Problem details: Extract all lines in the data that contain the word "Blender".

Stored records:
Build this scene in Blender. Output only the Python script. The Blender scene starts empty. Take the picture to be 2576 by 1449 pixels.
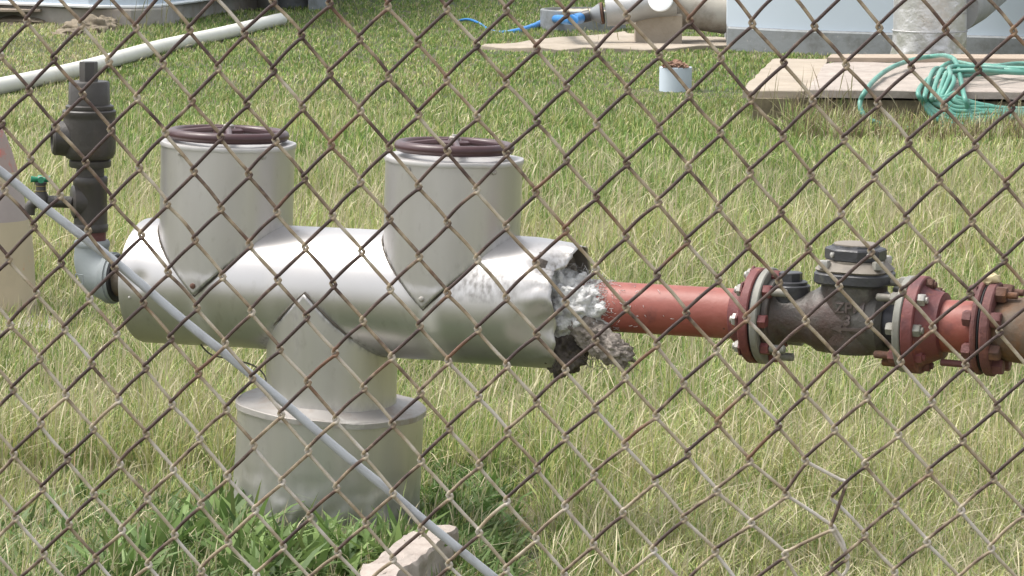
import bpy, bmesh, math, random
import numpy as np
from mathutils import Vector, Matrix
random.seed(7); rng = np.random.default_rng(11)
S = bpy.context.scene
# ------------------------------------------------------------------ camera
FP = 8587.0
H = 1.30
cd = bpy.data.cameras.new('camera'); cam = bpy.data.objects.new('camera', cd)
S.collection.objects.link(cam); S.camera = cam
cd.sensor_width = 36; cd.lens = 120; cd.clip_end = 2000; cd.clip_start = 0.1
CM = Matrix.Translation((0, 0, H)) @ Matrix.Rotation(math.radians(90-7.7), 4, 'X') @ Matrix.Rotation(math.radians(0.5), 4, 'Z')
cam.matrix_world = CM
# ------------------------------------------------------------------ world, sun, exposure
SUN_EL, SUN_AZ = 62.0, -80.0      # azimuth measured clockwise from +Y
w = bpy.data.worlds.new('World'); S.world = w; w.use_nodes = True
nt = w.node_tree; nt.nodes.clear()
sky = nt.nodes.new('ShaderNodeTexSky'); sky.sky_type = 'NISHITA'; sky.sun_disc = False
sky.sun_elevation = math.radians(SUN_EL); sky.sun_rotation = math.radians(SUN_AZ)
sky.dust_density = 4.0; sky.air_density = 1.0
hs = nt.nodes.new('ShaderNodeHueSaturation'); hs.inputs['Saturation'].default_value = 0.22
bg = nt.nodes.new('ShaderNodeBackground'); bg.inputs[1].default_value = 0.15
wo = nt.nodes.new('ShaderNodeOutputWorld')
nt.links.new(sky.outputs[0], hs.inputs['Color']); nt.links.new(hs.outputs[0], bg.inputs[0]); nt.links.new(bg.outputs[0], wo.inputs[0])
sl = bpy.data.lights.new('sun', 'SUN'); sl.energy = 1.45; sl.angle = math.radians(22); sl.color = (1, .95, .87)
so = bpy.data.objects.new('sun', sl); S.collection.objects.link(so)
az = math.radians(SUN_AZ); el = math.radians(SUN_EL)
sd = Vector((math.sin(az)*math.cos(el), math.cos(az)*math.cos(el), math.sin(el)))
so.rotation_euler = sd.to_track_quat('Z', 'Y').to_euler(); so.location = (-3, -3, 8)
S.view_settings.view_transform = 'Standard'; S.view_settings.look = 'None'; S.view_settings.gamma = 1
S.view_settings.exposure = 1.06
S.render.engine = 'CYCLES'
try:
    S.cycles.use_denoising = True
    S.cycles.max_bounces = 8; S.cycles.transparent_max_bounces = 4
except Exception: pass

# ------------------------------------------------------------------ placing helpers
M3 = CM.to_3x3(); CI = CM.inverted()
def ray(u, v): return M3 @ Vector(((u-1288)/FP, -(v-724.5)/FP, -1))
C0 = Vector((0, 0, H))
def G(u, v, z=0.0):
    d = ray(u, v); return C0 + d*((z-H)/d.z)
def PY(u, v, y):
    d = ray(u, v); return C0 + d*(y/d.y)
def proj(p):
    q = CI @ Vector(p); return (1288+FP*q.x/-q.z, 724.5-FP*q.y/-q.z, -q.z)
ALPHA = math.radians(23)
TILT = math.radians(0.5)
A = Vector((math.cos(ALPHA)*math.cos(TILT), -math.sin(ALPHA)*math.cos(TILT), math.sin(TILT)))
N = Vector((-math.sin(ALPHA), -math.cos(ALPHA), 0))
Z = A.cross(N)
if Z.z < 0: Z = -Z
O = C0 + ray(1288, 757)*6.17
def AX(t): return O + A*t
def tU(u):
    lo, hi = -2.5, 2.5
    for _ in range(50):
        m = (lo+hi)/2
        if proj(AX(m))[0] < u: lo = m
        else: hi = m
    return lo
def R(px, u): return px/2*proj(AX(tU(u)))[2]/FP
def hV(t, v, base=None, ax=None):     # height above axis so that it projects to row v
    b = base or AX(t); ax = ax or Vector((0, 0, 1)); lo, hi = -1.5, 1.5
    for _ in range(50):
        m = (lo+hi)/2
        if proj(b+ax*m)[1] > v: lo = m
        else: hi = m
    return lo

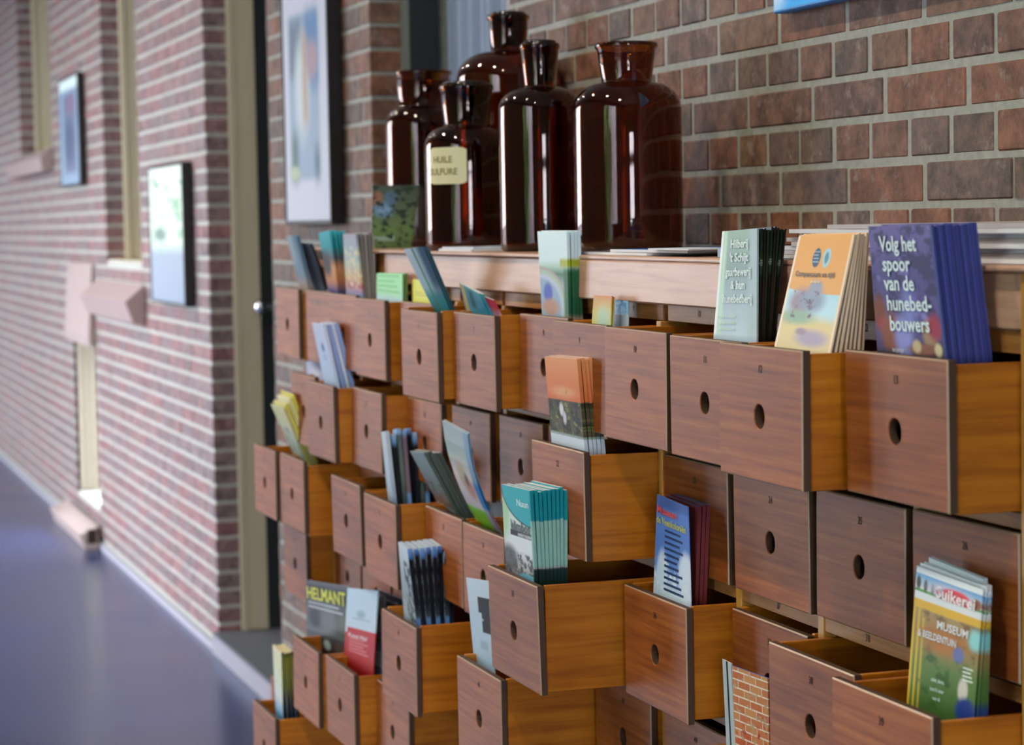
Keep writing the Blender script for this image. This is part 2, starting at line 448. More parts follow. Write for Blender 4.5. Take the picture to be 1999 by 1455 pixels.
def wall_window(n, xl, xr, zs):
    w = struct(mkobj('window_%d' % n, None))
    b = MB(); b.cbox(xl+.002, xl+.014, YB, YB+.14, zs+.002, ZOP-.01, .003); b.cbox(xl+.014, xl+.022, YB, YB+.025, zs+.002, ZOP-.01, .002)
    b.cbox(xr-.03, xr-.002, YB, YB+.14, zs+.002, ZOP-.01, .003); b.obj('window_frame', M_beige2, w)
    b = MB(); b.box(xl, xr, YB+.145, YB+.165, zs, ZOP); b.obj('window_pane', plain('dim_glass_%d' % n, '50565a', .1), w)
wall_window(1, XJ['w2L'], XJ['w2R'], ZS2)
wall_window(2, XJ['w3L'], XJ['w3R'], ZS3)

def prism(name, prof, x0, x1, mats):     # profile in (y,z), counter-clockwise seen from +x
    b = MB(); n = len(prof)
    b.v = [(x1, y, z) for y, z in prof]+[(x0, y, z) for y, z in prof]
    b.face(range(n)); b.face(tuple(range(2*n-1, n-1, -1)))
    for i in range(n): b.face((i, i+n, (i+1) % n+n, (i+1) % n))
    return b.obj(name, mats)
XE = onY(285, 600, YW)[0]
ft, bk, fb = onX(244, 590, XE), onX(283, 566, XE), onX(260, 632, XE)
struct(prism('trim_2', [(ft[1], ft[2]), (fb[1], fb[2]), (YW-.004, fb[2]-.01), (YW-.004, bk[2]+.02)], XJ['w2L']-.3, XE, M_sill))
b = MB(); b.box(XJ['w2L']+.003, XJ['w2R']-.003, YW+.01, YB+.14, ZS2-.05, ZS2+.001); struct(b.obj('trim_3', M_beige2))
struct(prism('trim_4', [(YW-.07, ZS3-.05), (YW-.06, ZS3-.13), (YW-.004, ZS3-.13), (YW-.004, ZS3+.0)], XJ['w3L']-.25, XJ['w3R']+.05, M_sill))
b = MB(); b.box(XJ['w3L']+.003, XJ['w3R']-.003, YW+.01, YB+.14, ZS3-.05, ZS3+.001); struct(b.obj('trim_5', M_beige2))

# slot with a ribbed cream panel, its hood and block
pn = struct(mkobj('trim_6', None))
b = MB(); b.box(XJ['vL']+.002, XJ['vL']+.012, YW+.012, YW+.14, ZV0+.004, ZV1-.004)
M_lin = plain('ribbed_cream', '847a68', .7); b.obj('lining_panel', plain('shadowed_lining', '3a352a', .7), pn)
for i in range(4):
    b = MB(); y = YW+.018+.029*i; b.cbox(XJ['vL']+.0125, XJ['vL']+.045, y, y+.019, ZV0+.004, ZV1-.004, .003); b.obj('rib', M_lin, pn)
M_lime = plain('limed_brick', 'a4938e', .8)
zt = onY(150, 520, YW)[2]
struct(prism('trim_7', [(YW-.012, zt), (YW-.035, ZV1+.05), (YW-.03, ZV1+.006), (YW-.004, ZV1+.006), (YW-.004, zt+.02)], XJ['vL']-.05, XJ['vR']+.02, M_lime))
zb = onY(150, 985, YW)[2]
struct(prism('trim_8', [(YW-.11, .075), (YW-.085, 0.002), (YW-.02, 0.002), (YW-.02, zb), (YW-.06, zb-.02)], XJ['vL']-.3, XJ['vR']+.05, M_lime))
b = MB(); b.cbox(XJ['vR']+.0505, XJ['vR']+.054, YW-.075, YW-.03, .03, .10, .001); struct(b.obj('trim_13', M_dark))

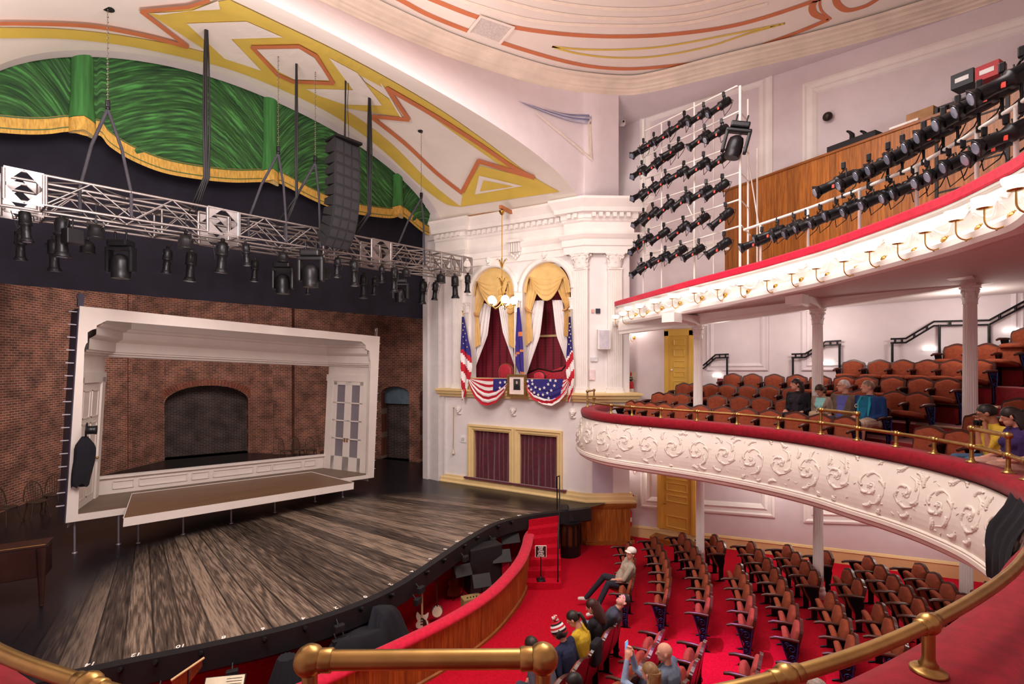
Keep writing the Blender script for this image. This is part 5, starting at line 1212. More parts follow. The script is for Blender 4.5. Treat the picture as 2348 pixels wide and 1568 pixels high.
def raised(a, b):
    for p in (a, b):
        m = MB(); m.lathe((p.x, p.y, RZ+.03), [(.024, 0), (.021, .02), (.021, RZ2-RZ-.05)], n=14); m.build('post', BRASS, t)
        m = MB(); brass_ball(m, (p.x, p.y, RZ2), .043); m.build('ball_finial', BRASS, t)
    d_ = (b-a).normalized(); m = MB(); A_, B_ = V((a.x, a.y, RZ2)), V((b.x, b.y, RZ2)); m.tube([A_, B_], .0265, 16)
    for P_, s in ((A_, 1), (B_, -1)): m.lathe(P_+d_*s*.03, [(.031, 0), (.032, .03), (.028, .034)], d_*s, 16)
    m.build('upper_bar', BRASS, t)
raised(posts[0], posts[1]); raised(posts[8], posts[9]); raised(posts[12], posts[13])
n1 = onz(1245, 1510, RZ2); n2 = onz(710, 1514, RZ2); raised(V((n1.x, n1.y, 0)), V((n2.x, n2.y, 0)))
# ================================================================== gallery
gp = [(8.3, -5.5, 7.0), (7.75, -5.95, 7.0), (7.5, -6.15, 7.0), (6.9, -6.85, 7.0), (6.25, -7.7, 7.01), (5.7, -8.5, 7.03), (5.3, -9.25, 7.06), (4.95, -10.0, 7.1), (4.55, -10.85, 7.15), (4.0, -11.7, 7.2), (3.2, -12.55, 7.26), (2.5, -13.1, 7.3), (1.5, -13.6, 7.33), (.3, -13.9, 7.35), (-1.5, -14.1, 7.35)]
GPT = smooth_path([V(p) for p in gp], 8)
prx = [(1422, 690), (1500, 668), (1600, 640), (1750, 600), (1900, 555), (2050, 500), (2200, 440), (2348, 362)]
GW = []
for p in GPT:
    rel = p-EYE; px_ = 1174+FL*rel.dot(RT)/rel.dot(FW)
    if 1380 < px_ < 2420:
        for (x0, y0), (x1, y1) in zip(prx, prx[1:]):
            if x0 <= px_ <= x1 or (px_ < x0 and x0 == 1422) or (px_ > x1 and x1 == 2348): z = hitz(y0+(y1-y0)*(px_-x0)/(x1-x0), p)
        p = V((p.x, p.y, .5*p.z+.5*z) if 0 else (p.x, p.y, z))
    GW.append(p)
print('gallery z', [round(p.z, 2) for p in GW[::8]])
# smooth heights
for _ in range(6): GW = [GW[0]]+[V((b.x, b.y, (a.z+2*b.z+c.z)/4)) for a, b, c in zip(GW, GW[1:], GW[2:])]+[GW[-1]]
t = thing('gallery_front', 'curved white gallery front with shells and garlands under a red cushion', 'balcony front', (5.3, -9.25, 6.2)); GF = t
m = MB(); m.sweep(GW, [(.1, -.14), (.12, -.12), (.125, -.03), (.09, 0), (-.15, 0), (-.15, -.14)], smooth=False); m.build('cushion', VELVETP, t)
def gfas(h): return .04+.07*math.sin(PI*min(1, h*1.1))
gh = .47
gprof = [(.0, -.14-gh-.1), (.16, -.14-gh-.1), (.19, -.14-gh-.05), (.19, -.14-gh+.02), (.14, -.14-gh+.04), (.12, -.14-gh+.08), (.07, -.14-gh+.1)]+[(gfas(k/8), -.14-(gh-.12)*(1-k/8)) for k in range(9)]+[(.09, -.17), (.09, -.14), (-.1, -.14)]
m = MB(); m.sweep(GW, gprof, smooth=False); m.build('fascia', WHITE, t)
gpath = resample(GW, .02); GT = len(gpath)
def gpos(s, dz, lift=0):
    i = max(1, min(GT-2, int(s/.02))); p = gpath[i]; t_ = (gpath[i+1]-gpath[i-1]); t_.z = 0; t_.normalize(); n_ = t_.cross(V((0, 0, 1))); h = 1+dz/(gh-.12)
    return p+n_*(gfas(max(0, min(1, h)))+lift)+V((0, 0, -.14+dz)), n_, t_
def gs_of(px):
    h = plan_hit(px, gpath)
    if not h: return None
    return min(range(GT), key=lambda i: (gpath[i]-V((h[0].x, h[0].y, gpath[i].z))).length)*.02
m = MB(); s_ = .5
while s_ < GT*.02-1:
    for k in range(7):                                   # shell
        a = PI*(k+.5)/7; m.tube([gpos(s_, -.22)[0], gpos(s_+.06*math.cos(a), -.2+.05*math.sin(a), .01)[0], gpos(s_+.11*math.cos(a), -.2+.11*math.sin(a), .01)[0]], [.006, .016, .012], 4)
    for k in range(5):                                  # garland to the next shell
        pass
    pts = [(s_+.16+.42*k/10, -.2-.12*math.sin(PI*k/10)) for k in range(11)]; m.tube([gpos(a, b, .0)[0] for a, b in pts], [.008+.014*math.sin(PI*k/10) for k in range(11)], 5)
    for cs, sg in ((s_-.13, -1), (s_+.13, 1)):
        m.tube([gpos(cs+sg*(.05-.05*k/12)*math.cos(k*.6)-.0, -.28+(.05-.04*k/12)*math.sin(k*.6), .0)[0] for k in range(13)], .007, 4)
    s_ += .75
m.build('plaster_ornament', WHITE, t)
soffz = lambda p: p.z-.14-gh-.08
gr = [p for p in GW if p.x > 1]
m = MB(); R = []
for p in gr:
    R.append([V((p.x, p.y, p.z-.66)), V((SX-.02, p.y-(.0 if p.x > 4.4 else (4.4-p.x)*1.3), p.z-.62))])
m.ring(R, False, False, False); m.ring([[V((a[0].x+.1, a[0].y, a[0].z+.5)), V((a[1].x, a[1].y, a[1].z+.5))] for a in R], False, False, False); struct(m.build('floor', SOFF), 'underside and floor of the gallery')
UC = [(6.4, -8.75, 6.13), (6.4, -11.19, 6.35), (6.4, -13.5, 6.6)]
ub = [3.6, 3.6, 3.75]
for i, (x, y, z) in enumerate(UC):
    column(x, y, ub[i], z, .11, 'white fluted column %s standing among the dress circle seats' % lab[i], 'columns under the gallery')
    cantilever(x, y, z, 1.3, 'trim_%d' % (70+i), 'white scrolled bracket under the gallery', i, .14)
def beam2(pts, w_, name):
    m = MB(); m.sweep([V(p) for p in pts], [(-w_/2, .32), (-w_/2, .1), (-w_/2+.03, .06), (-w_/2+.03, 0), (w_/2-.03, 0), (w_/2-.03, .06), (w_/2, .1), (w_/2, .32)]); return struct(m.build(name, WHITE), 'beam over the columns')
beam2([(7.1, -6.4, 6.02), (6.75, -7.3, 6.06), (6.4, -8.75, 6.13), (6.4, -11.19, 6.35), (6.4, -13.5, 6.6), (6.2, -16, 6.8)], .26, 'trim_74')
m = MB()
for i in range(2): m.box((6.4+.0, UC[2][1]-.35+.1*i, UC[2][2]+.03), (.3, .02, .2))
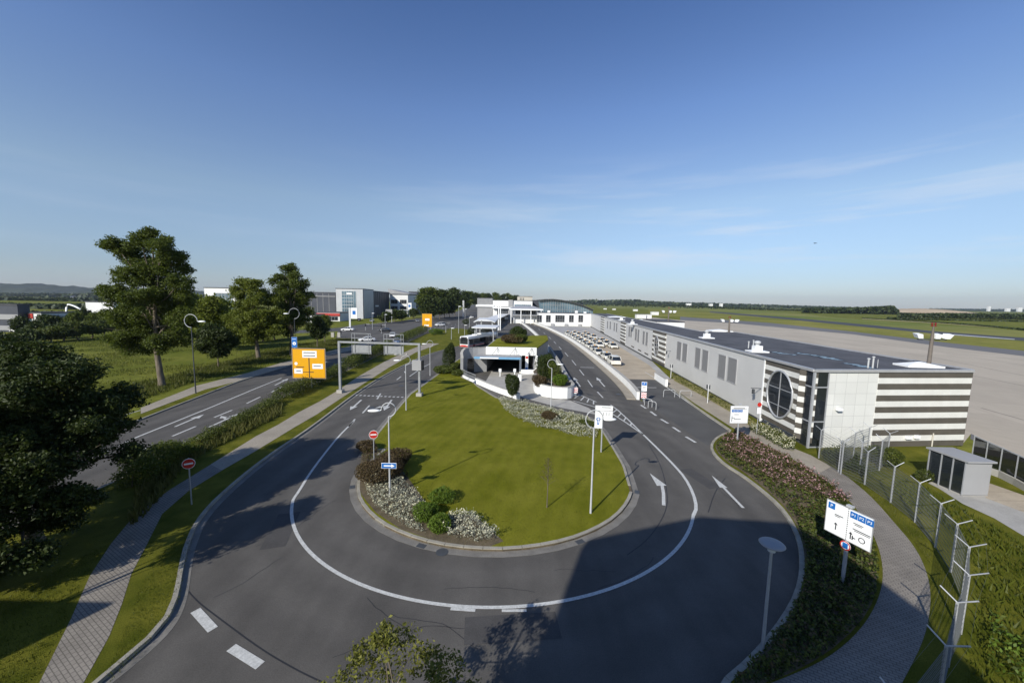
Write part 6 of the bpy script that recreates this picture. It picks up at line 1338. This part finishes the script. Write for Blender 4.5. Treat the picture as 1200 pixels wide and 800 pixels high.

Reply to the exercise:
Build this scene in Blender. Output only the Python script. The Blender scene starts empty. Take the picture to be 2576 by 1449 pixels.
Keep writing the Blender script for this image. This is part 2, starting at line 448. More parts follow. Write for Blender 4.5. Take the picture to be 1999 by 1455 pixels.
Keep writing the Blender script for this image. This is part 5, starting at line 1212. More parts follow. The script is for Blender 4.5. Treat the picture as 2348 pixels wide and 1568 pixels high.
Write part 6 of the bpy script that recreates this picture. It picks up at line 1338. This part finishes the script. Write for Blender 4.5. Treat the picture as 1200 pixels wide and 800 pixels high.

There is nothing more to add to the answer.